Redirect bug reports from other channels. When someone reports a bug in your Discord server, thank them and link to the tracker with a message like: “Thanks for the report! Could you submit this to our bug tracker at [link] so we can track it properly? That way you will get notified when it is fixed.” Over time, this trains your community to use the tracker as the primary channel for bug reports.

Tools That Support Public Views

Several tools support the two-tier public/private model. Bugnet provides public tracker pages and embeddable known issues lists that connect directly to your internal dashboard. GitHub Issues works if your game is open source or if you do not mind a public repository. Linear and Notion can be configured with public-facing views, though they require more manual curation.

The tool matters less than the practice. A well-maintained spreadsheet published as a web page is better than a sophisticated tracker that nobody updates. Choose something your team will actually use, and commit to updating it at least weekly. Stale public trackers are worse than no tracker at all because they signal abandonment.
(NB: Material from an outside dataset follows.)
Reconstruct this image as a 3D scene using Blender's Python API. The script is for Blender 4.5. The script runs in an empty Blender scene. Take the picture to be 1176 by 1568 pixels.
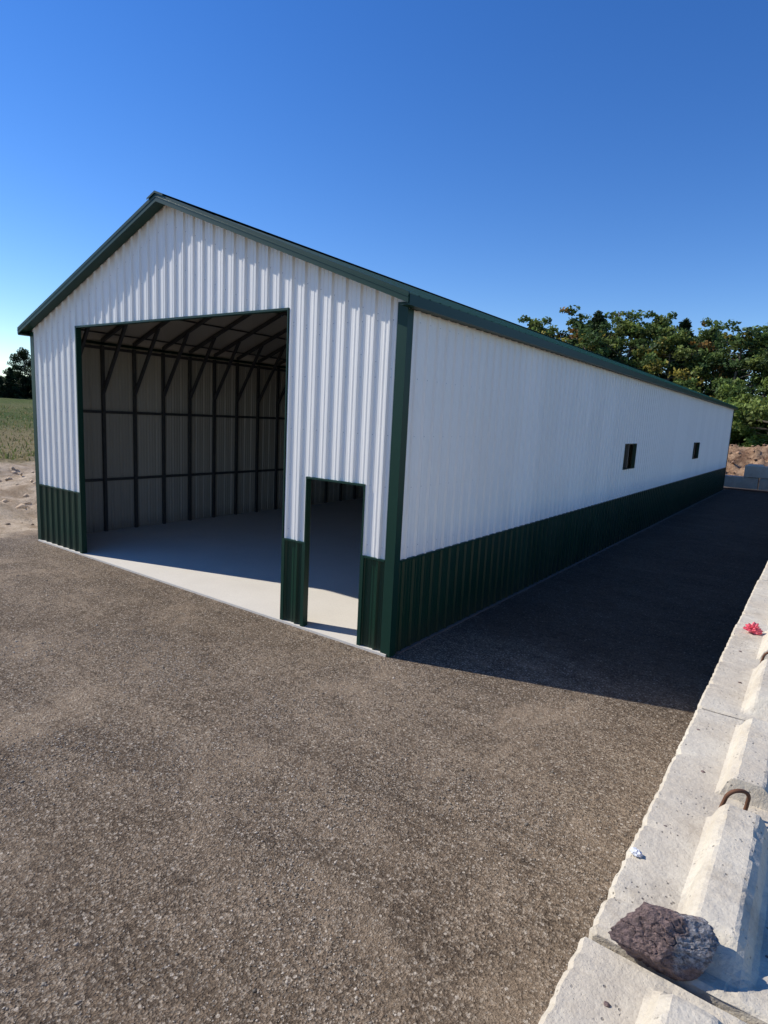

Whatever tool you use, make sure it supports three things: a public submission form with minimal friction, status tracking that players can see, and notifications when a bug they reported or voted on is fixed. These three features cover the complete feedback loop from report to resolution.

“Players do not expect a bug-free game. They expect a developer who acknowledges bugs and fixes them. A public tracker is the most efficient way to demonstrate both.”

Related Issues

For the process of handling reports once they come in, see our guide on how to triage player bug reports efficiently. If you are building an in-game reporter that feeds into your public tracker, check our step-by-step guides for Unity and Godot. For understanding why players do not report bugs and how to improve submission rates, see why players don’t report bugs and how to fix it.

Your players are already talking about your bugs in Discord, Reddit, and Steam reviews. A public tracker just moves that conversation to a place where you can actually act on it.